「量子力学で、猫が出てくるやつ、あるよね?」
「ええと、シュレーディンガーの猫のことですか?」
「そうそう、それ」
「観測するまで、猫の状態が確定しない、という譬え話みたいなものですね」
「猫の状態は、観測するまでわからない。まあ、意味はぜんぜん分からなかったけれど。でもさ、あれって答えは分かりきっているよね」
「答え?何が分かりきってるんだ」
「観測している時だって、観測していない時だって、猫は可愛いに決まっているよ」
「え」
「グラスホッパー」「マリアビートル」「AX(アックス)」につづく伊坂幸太郎の殺し屋シリーズ最新作。特に「マリアビートル」の直接の続篇でもある。まあ、このシリーズはどこから読み始めても楽しめるけれども、最初から読んだ方が笑えるはずです。
その「マリアビートル」で、東北新幹線内の攻防戦を制した(?)ひたすらに運の悪い殺し屋、天道虫。よく考えたらしぶとく生き残っているのだから運がいいんだか悪いんだか。彼にまた仲介役の真莉亜から斡旋されたのは、あるホテルの宿泊客に、彼を描いた絵を届けるという単純極まりない仕事だった。しかし、それがねじれにねじれて……

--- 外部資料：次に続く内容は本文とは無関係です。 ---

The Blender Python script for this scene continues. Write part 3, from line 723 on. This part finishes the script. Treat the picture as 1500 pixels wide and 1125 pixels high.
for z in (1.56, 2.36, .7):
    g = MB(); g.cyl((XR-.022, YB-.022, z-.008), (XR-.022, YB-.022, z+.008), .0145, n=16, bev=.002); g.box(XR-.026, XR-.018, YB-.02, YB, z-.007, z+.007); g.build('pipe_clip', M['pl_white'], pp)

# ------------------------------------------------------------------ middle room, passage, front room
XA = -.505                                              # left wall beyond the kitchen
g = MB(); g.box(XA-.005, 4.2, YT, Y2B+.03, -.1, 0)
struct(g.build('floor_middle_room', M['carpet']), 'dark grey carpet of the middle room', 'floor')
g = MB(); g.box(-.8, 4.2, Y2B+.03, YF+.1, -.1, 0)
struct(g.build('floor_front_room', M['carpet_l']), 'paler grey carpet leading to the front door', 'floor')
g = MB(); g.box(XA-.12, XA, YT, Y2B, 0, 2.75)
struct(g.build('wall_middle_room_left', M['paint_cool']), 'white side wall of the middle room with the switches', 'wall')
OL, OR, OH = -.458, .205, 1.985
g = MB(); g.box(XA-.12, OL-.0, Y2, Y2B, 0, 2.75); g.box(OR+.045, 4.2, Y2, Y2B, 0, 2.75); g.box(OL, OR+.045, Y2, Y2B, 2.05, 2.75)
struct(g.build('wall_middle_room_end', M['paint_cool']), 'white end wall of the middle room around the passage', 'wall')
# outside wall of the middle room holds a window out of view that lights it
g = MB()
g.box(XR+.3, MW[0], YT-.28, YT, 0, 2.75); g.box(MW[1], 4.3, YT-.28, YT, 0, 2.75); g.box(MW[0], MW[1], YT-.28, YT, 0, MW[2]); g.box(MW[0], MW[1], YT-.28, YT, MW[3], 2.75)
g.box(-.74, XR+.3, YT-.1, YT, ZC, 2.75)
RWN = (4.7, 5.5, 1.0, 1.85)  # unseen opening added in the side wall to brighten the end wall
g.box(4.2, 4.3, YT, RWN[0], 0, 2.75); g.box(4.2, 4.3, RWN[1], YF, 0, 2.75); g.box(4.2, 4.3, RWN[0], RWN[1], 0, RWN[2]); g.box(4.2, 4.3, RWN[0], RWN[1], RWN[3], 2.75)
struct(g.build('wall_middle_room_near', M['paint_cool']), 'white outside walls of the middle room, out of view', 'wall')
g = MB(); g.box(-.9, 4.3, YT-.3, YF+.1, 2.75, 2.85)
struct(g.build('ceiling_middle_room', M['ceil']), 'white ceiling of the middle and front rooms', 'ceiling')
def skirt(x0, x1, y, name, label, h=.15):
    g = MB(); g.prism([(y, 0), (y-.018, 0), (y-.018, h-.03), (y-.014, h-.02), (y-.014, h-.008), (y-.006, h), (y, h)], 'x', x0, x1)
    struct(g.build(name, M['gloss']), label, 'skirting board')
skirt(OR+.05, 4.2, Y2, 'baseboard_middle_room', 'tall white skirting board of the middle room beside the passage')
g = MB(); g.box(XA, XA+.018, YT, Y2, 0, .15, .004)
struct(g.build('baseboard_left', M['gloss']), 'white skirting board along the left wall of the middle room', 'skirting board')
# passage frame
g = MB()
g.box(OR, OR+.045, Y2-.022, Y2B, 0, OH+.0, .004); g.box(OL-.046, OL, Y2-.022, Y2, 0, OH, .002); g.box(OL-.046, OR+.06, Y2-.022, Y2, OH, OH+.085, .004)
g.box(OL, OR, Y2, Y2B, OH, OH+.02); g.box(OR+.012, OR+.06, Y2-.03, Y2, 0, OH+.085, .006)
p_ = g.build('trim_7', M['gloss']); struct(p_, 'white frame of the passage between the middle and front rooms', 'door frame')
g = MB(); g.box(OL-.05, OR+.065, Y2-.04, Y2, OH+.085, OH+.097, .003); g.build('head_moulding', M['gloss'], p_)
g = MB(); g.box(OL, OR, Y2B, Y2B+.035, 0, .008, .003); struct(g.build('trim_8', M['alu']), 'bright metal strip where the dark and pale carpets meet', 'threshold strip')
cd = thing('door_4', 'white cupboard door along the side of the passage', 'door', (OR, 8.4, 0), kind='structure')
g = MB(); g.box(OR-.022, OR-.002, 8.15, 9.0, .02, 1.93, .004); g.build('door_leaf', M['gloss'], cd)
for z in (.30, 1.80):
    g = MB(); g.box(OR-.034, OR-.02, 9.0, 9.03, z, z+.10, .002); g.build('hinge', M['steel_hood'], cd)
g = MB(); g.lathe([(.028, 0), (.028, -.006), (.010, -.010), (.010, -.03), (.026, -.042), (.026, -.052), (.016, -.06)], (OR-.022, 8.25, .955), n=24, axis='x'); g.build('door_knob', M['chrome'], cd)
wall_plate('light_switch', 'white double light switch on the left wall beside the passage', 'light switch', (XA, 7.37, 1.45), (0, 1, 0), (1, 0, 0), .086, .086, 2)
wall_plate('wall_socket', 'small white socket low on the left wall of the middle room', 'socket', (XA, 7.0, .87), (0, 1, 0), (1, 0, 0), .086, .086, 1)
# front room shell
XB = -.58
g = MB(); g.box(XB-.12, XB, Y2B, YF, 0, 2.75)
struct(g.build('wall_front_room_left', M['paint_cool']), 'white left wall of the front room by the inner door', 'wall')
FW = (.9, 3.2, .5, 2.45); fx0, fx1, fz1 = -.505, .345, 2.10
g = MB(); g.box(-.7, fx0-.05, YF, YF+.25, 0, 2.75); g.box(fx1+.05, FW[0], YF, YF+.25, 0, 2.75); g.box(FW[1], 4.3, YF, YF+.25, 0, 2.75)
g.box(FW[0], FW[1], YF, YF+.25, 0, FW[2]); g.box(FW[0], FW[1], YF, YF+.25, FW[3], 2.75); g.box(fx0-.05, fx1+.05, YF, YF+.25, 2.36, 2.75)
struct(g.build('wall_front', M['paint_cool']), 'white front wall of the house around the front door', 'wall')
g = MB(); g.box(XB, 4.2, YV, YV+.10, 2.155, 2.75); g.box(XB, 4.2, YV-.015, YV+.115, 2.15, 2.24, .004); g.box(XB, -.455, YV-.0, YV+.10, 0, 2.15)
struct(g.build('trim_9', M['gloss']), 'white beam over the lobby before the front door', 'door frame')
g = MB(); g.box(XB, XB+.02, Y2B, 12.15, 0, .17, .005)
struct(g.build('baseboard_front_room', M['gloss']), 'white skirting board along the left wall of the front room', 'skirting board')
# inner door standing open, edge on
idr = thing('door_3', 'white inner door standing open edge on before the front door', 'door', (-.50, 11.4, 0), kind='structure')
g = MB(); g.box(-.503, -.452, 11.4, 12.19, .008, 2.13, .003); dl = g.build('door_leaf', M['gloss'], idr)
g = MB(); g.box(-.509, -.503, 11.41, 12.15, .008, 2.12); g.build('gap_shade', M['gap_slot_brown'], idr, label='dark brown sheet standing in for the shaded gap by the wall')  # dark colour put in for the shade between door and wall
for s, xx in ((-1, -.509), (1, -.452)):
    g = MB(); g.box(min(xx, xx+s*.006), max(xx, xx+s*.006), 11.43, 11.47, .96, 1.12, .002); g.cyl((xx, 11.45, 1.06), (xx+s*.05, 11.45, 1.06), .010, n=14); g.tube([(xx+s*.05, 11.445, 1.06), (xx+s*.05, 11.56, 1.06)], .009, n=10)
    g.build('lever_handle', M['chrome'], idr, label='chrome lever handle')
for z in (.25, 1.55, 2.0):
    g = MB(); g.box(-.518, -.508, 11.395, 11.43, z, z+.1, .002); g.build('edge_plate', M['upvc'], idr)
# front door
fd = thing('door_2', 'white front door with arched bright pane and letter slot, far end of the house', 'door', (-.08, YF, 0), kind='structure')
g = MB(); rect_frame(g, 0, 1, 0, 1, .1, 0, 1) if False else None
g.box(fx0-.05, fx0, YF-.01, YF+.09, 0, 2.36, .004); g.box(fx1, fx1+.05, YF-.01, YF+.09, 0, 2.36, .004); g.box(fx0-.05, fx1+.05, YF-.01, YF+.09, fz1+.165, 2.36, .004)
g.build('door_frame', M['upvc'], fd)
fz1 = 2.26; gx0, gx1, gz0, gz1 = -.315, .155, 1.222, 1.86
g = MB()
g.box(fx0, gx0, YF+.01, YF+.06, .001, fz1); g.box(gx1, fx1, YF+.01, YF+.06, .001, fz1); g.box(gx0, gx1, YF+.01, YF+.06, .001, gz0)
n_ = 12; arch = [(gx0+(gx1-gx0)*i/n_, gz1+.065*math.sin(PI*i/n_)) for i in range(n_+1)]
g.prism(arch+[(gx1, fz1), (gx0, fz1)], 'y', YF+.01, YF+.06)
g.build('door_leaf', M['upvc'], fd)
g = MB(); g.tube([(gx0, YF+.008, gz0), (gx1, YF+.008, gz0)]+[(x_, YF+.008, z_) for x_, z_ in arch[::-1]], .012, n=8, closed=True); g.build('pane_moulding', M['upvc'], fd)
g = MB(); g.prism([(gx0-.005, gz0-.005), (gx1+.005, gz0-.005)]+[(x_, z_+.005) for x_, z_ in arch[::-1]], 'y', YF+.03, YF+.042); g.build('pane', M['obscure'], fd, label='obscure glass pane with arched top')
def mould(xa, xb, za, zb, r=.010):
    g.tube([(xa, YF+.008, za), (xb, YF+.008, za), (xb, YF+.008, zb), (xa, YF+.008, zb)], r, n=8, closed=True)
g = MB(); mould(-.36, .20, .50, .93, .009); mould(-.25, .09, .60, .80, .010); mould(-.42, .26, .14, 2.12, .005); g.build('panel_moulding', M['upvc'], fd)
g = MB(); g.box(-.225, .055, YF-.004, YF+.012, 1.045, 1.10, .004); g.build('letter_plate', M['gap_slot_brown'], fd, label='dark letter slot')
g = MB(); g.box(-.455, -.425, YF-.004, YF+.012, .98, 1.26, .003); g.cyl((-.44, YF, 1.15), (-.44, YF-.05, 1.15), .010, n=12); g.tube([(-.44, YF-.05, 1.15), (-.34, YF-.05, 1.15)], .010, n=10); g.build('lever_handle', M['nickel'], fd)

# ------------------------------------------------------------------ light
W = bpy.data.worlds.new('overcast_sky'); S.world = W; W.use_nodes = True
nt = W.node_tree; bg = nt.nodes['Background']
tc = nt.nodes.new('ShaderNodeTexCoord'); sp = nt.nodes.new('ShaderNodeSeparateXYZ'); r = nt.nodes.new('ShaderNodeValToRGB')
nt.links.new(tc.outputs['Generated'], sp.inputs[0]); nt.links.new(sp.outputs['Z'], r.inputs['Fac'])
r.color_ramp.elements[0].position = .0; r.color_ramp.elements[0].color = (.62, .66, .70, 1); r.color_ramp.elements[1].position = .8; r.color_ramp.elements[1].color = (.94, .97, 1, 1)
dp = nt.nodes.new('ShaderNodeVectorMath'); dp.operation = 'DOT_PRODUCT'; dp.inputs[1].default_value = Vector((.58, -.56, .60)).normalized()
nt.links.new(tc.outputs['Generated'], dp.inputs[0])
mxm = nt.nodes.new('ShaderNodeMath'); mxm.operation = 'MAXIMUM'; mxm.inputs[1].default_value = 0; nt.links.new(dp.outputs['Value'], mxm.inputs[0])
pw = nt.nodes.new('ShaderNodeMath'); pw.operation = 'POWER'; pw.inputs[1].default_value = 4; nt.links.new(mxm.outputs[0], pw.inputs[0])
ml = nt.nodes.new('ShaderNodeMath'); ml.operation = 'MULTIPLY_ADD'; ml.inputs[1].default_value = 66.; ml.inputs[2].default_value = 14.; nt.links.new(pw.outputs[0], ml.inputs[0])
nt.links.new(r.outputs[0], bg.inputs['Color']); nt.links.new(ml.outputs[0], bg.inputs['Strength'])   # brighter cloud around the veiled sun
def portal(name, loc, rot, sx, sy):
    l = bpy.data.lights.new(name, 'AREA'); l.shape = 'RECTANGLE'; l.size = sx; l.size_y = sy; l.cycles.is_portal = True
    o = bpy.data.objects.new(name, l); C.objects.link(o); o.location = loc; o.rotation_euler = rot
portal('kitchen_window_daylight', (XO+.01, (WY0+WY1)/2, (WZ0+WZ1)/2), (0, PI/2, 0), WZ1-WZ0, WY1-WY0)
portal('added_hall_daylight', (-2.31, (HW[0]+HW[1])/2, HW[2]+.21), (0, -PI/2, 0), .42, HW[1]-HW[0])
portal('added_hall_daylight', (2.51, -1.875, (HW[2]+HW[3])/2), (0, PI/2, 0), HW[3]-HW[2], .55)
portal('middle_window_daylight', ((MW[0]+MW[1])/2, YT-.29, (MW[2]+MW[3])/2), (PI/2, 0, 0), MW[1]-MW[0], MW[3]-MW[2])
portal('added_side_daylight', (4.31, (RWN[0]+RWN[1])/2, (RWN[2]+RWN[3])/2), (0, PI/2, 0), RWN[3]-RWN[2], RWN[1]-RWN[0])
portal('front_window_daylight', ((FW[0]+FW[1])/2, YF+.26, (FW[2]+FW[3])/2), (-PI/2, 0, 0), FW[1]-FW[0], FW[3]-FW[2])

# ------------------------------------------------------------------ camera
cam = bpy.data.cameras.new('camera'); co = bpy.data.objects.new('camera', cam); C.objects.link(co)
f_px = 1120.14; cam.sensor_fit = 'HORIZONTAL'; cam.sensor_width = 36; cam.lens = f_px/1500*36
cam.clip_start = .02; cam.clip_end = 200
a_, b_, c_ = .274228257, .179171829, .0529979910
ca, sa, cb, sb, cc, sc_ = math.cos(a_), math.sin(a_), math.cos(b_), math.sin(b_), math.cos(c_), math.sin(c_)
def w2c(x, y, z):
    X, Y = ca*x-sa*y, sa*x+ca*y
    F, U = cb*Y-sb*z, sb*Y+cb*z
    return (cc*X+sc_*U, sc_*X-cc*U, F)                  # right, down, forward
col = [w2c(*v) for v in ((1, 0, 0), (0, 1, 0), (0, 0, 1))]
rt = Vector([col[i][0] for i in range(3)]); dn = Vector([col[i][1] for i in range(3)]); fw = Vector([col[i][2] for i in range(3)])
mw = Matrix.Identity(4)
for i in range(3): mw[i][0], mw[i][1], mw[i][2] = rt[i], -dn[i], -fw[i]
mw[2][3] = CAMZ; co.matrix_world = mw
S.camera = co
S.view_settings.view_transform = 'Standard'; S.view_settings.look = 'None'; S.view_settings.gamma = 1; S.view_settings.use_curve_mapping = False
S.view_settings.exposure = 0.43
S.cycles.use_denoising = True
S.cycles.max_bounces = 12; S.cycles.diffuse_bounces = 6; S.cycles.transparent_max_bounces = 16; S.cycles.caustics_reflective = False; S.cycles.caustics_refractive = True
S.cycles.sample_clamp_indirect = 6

新幹線が横異動のお話なら、今回は縦異動のすったもんだ。エレベーター、カードキー、清掃係など、ありとあらゆる手段を使って襲い来る殺し屋たちから天道虫は逃れようとするが、というお話。
マリアビートルの映画化「ブレット・トレイン」を経過しているので、天道虫はブラピで真莉亜はあの大女優に見えて仕方がない(笑)。
多分に教訓を含んだ寓話でもあり、最高の娯楽小説でもある。ああこのシリーズを読んだことがない人がうらやましい!これから一気読みできるんだもの。